Later on, I used them to face some of my biggest fears over the years and get myself to do things that I wouldn’t have otherwise been able to do. They worked, and at some point, I started to incorporate them informally in my conversations with the people that I worked with. For several years, I was the under-cover coach who used clever techniques to make people do better. Nobody could decisively say exactly what I did, but they all felt and did much better after a conversation. Even when I did my very first certification program in life coaching, much of the curriculum was based on modalities from applied psychology such as NLP and CBT.
But over the past year, I’ve completely ventured out of these techniques. Not because they stopped working, but because I started to see something deeper behind why they worked the way they did. I started to have a glimpse into the true nature of mind, thought and consciousness, and the moment I did, everything that I have explored in the three realms of psychology, philosophy and spirituality converged at a single point. It all started making sense at a profoundly deeper level. I started seeing all the missing links in the three fields getting connected. The first time I had the insight, it hit me so hard that I spontaneously laughed for an hour before cancelling my entire schedule for three straight days. I had to pause. This was an epiphany. It was the enlightenment that I had been seeking for over a decade. This changed my world.
I couldn’t stop myself from looking further in the direction of the intersection of these 3 principles. My experience of life was deeply impacted. I remember writing an email to a senior coach I worked with at that time and said something to the effect of ‘Nothing has changed externally, but everything looks different’. As I felt the shift inside solidify, gradually the impact of my coaching went to a whole new level. At the time, I was doing a specialization for coaching in organizations, and I was working with a few peer coaches for my ICF ACC credentialing and every one of them remarked that I should be applying for the PCC credential instead, which was the advanced one. They could sense the difference in the way I coached. While other coaches were sorting through their minds for which coaching technique to use, I wasn’t relying on the techniques. I was in the moment with the client. And the coaching took care of itself. At first, I couldn’t understand what was happening. It felt like I wasn’t doing anything but my performance at everything I did seemed dramatically different. Thankfully, through this whole journey, I could correspond with my mentor Michael Neill to make sense of and put words to what I was experiencing.
In the context of that back story, I’m gonna give you what I’ve promised in the title of this article. This is something I usually share with my 1-on-1 coaching clients. The game changer that can dramatically improve your impact and performance is the ability to distinguish between two different kinds of thoughts we have through the day. We have a lot going on in our heads, and sometimes it gets overwhelming. But these thoughts are a mix of what I call the noise and the signal. The noise is all the conditioning we picked up growing. It’s the beliefs and attitudes we learnt intentionally or unintentionally as a natural consequence of growing up in a culture, whatever your culture might be.

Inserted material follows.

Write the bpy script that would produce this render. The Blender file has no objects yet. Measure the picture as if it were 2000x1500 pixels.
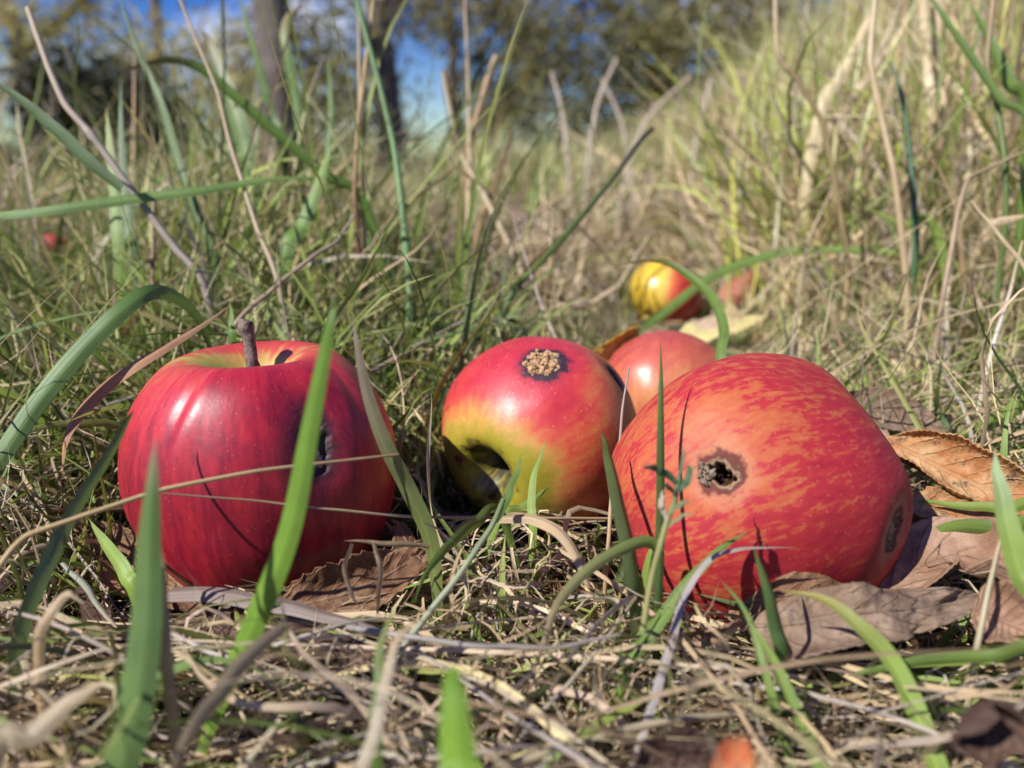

The biggest difference – the game changer – is for you to separate the signal from the noise, to clearly identify which of the thoughts you’re having are a function of the noise and which are of the signal.
There are several ways to describe the signal, one of which is usually the ‘quiet voice’ that ‘already knows’ what needs to be known. Helping people see this difference in the context of what they are going through and having them learn to distinguish them is an important aspect of the kind of work that I do (transformative coaching) with my clients.
Seeing how this works takes more than information. It takes insight. But when you do, your entire world changes. I’ve coached a civil servant who dealt with anxious thinking for over 5 years overcome it in a single transformative intensive. His anxiety affected his relationship with his spouse as well as his peace of mind and performance at work. By the end of our time together, he admitted that he had sought help from several people before, but was almost convinced that he just had to put up with it forever. He came alive with happiness as he started to see how free he was. I’ve checked-in with him over the following months to see how he was doing after our session, and the last I did, he said his challenge at the time now felt like a long forgotten dream.
Such is the nature of transformative coaching – the art and science of creating profound shifts of large magnitude in a short time that alter the course of someone’s future.
And it all starts with you recognising and separating the two kinds of thoughts in your head. When you do, you just need to have the courage to follow the one that feels right. But that’s something for another day.